No me voy a refugiar en el humor. Hoy no. No me voy a proteger y voy a escribir desde la más pura emoción. Desde la honestidad incómoda en la que normalmente habito.
Fluctúo entre la tristeza y la rabia, la desconfianza y la desesperanza, el desasosiego y la indignación. No soy persona de dar sermones ni proselitismos. Mi única militancia es la de la libertad de pensamiento, expresión y acción. No pretendo decirle a nadie cómo vivir.
Y en este momento, cuando trato de expresar lo que siento todos los libros que he leído en mi vida se vuelven inútiles. No hay ninguna cita-citable que venga a mi memoria. Sólo me queda la certeza de haber vivido que jode. Y de tener, de eso estoy segura, inteligencia vivencial, inteligencia de calle. Y a esa apelo hoy.
Mi identidad primaria es la de persona, la de ser humano. Esa precede, incluso, a la de ser mujer que siento tan poderosamente cada día. Y es en esa identidad primaria, básica, esencial en la que creo. Creo que ser persona, ser gente, tiene que prevalecer sobre cualquier ideología política. Que esa inteligencia vivencial tiene que poder servir para extender puentes que te comuniquen con el otro.
A decir verdad, las ideologías políticas, las religiones, las cosmogonías, los ídolos no me han servido de nada para vivir mi vida. No estaba en mi naturaleza comprarle un manual con instrucciones a nadie. Santo o demonio. Y ha resultado complicado, pues la mayoría prefiere las etiquetas, las instrucciones, las identidades adquiridas incluso cuando pagan por ellas un costo inconmensurable: el de libremente decidir qué pensar, qué sentir, cómo actuar en cada situación, ante cada evento.

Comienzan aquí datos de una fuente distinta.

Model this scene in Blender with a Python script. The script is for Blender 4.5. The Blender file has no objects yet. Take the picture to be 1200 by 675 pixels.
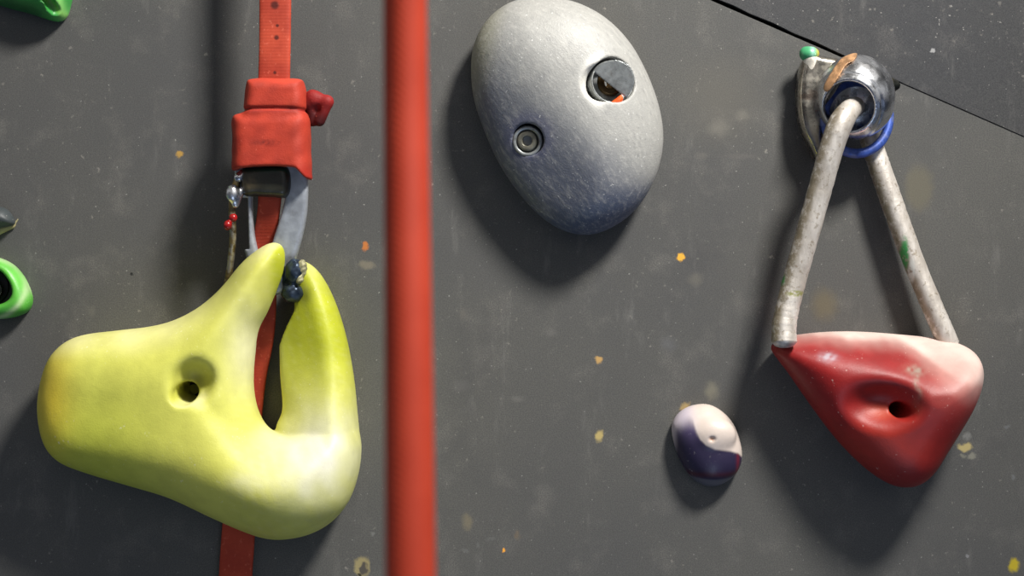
import bpy, math
import numpy as np

S = bpy.context.scene
COL = S.collection
U = 0.8 / 1200.0          # metres per photo pixel on the wall plane
DP = 2100.0               # camera distance from the wall, in the same unit
D = DP * U

def lin(r, g, b, a=1.0):
    def f(c):
        c /= 255.0
        return c / 12.92 if c <= 0.04045 else ((c + 0.055) / 1.055) ** 2.4
    return (f(r), f(g), f(b), a)

def at(x, y, h):
    """point h units off the wall, seen at photo position x, y"""
    s = (DP - h) / DP
    return np.array(((x - 600) * U * s, -h * U, (337.5 - y) * U * s))

# ------------------------------------------------------------------ objects
def thing(name, label, cat, x, y, group=None):
    o = bpy.data.objects.new(name, None)
    COL.objects.link(o)
    o.location = at(x, y, 0)
    o.empty_display_size = 0.02
    o['label'] = label
    o['category'] = cat
    if group:
        o['group'] = group
    return o

def link(name, me, mat, parent, base, label=None):
    o = bpy.data.objects.new(name, me)
    COL.objects.link(o)
    me.materials.append(mat)
    if parent is not None:
        o.parent = parent
    else:
        o.location = base
    if label:
        o['label'] = label
    return o

def world_base(parent):
    b = np.zeros(3)
    while parent is not None:
        b += np.array(parent.location)
        parent = parent.parent
    return b

def mesh_from(V, Fc, smooth=True):
    me = bpy.data.meshes.new('m')
    me.from_pydata([tuple(v) for v in V], [], [tuple(f) for f in Fc])
    if smooth:
        me.polygons.foreach_set('use_smooth', [True] * len(me.polygons))
    me.update()
    return me

# ------------------------------------------------------------------ implicit surfaces -> mesh
def nets(F, xs, ys, zs):
    nx, ny, nz = F.shape
    inside = F < 0
    P = np.zeros((nx - 1, ny - 1, nz - 1, 3)); N = np.zeros((nx - 1, ny - 1, nz - 1))
    corners = [(i, j, k) for i in (0, 1) for j in (0, 1) for k in (0, 1)]
    def sl(a, c):
        return a[c[0]:c[0] + nx - 1, c[1]:c[1] + ny - 1, c[2]:c[2] + nz - 1]
    for a in corners:
        for ax in range(3):
            if a[ax] == 1:
                continue
            b = list(a); b[ax] = 1; b = tuple(b)
            fa, fb = sl(F, a), sl(F, b)
            cr = sl(inside, a) != sl(inside, b)
            t = np.where(cr, fa / np.where(cr, fa - fb, 1), 0)
            for q in range(3):
                P[..., q] += np.where(cr, a[q] + (t if q == ax else 0), 0)
            N += cr
    act = N > 0
    idx = -np.ones(act.shape, int)
    idx[act] = np.arange(act.sum())
    I = np.argwhere(act)
    V = I + P[act] / N[act][:, None]
    st = np.array((xs[1] - xs[0], ys[1] - ys[0], zs[1] - zs[0]))
    V = V * st + np.array((xs[0], ys[0], zs[0]))
    quads = []
    for ax in range(3):
        sa = [slice(None)] * 3; sb = [slice(None)] * 3
        sa[ax] = slice(0, -1); sb[ax] = slice(1, None)
        A = inside[tuple(sa)]; B = inside[tuple(sb)]
        e = np.argwhere(A != B)
        o1, o2 = [q for q in range(3) if q != ax]
        ok = (e[:, o1] > 0) & (e[:, o2] > 0) & (e[:, o1] < F.shape[o1] - 1) & (e[:, o2] < F.shape[o2] - 1)
        e = e[ok]
        flip = A[tuple(e.T)]
        if ax == 1:
            flip = ~flip
        q = []
        for d1, d2 in ((1, 1), (0, 1), (0, 0), (1, 0)):
            c = e.copy(); c[:, o1] -= d1; c[:, o2] -= d2
            q.append(idx[tuple(c.T)])
        q = np.stack(q, 1)
        q[flip] = q[flip][:, ::-1]
        quads.append(q)
    return V, np.concatenate(quads)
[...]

No pretendo entrar en el territorio desconocido para mi de la filosofía y las múltiples definiciones que de la libertad pueden hacerse. O entrar en las condicionantes e imposibilidades sociológicas y/o políticas de ser libre. Por ahí no van mis tiros. Lo que digo es que no he buscado conscientemente ponerme limitantes adicionales y eso me ha permitido relacionarme con gente muy variada que ha enriquecido mi vida. Por eso, cuando veo a gente talentosa e inteligente caer en la trampa de la lucha de clases o de la dialéctica irreconciliable de derechas e izquierdas no puedo menos que sentirme desesperanzada. Y cuando escucho a gente que también considero inteligente caer en el juego del insulto fácil o de ignorar la existencia y derechos del otro, pues también.
Después de lo que hemos vivido en este país de 1989 para acá, uno pensaría que habríamos aprendido a respetarnos, a reconocernos, a -por lo menos- sentirnos hermanados como venezolanos. Y si, ese es el tercer nivel de identidad que me recorre, el de ser venezolana.
Pero no.
Lo veo en la calle, en la televisión, en los testimonios de los que lloran y de los que respiran aliviados con la muerte de Hugo Chávez, en las palabras de los líderes revolucionarios, en twitter, en Facebook. Y no puedo evitar esta tristeza profunda. ¿Qué se necesita para encontrarnos? ¿Qué hace falta para respetar la libertad de pensamiento del otro? ¿Qué más hace falta para construir un país en el que quepamos todos sin apartheids de unos o de otros, sin revanchismo ni resentimiento?
Quizás para mi todo es demasiado personal.
Quizás me convendría un poco de ideología.